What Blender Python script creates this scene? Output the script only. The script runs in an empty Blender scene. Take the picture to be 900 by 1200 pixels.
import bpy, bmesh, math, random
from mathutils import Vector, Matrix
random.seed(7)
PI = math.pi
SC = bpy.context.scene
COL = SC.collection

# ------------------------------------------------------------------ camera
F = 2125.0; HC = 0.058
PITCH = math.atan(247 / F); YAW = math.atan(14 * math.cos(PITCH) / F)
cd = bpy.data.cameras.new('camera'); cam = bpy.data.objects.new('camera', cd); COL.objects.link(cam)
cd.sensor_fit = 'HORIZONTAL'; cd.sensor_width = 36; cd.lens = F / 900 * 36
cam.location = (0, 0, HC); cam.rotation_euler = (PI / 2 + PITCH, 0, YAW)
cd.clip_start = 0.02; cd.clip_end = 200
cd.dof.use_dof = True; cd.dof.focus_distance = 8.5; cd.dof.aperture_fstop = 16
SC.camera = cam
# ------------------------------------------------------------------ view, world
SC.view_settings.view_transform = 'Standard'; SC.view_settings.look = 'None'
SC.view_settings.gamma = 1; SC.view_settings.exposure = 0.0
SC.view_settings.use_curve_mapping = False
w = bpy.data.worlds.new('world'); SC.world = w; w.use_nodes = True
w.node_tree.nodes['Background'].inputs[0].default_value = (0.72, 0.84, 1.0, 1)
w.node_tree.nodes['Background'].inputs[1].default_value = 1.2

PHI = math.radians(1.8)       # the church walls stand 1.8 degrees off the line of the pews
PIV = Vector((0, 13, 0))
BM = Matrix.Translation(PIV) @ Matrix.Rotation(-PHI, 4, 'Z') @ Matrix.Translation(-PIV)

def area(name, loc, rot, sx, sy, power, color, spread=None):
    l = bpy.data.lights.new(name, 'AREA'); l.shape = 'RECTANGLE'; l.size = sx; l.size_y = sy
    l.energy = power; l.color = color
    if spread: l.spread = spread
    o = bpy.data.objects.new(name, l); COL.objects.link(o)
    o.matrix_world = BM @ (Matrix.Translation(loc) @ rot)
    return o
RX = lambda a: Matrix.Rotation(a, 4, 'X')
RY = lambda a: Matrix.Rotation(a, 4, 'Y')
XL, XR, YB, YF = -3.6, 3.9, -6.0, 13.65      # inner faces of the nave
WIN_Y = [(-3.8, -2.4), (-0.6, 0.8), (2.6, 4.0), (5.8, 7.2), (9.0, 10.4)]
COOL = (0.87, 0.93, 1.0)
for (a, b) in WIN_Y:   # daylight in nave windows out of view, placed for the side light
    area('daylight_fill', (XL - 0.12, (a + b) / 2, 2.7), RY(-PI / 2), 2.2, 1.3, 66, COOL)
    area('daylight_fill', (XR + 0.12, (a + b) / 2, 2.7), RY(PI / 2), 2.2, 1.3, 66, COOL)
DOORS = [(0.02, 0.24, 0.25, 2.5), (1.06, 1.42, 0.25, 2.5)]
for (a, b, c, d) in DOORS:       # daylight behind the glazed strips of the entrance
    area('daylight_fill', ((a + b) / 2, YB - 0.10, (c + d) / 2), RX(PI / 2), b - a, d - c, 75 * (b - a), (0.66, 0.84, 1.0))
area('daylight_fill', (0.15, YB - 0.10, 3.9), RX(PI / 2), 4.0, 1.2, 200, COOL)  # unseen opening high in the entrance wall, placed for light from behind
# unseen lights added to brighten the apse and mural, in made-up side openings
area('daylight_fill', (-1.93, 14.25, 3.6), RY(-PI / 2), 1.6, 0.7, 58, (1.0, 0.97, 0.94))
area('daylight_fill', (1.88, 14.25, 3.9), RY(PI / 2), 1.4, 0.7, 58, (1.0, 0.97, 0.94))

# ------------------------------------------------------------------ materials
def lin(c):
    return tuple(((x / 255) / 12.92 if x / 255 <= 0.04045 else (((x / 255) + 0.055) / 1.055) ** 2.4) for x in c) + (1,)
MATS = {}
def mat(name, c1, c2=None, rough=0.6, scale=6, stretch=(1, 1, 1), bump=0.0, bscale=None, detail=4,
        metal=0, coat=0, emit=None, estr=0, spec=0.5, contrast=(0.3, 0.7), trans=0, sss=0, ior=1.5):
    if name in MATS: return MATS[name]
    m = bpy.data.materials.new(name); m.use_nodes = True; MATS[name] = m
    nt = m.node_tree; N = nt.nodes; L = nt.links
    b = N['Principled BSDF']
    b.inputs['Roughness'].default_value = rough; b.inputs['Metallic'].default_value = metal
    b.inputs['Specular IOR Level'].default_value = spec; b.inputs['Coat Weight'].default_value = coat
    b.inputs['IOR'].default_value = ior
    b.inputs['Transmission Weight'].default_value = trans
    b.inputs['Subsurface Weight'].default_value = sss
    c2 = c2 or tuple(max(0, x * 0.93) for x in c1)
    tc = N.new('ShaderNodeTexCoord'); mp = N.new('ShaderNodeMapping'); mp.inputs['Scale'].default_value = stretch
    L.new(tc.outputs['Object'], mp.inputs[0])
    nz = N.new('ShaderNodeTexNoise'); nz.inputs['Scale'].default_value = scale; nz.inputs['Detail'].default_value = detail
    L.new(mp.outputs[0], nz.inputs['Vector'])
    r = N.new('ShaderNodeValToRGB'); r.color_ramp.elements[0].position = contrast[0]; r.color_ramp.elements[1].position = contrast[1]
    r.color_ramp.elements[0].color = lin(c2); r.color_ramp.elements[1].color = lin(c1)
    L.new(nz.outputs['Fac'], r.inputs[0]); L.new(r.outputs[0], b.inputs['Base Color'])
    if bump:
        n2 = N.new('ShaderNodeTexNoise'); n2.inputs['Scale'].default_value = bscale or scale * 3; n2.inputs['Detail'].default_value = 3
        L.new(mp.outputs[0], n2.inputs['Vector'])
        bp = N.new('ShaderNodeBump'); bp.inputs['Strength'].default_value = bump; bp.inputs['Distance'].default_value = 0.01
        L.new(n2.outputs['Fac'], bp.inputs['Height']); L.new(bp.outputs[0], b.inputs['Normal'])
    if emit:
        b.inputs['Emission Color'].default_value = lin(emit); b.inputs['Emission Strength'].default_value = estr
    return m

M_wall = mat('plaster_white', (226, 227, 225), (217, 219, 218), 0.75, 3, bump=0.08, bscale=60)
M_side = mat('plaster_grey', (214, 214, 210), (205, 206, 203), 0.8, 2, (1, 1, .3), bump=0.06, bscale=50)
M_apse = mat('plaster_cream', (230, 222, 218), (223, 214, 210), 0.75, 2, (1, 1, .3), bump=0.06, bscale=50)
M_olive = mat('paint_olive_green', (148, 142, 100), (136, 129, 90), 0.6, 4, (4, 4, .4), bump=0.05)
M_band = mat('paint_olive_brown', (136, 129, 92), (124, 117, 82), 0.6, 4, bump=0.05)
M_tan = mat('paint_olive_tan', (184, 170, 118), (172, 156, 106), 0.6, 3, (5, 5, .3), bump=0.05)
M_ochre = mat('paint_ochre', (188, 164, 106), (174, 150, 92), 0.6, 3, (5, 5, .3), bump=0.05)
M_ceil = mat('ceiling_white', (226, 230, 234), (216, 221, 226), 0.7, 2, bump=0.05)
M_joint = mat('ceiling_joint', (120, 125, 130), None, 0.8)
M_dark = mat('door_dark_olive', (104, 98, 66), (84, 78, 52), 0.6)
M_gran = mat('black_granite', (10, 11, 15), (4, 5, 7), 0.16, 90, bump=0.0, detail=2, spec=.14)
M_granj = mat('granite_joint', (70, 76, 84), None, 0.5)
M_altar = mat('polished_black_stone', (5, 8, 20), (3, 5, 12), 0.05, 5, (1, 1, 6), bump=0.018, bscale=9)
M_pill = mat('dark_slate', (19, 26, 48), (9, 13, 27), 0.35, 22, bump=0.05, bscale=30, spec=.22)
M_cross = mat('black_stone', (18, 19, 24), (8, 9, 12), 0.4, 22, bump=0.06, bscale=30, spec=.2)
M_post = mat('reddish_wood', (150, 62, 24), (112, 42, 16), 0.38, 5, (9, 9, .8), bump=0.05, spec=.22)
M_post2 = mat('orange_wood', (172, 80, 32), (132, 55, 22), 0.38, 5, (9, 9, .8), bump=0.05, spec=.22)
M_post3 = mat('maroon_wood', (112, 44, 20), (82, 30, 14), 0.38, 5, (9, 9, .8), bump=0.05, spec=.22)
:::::
-- Aim --
Copy all lines above containing the string "scene".

-- Task answer --
What Blender Python script creates this scene? Output the script only. The script runs in an empty Blender scene. Take the picture to be 900 by 1200 pixels.
SC = bpy.context.scene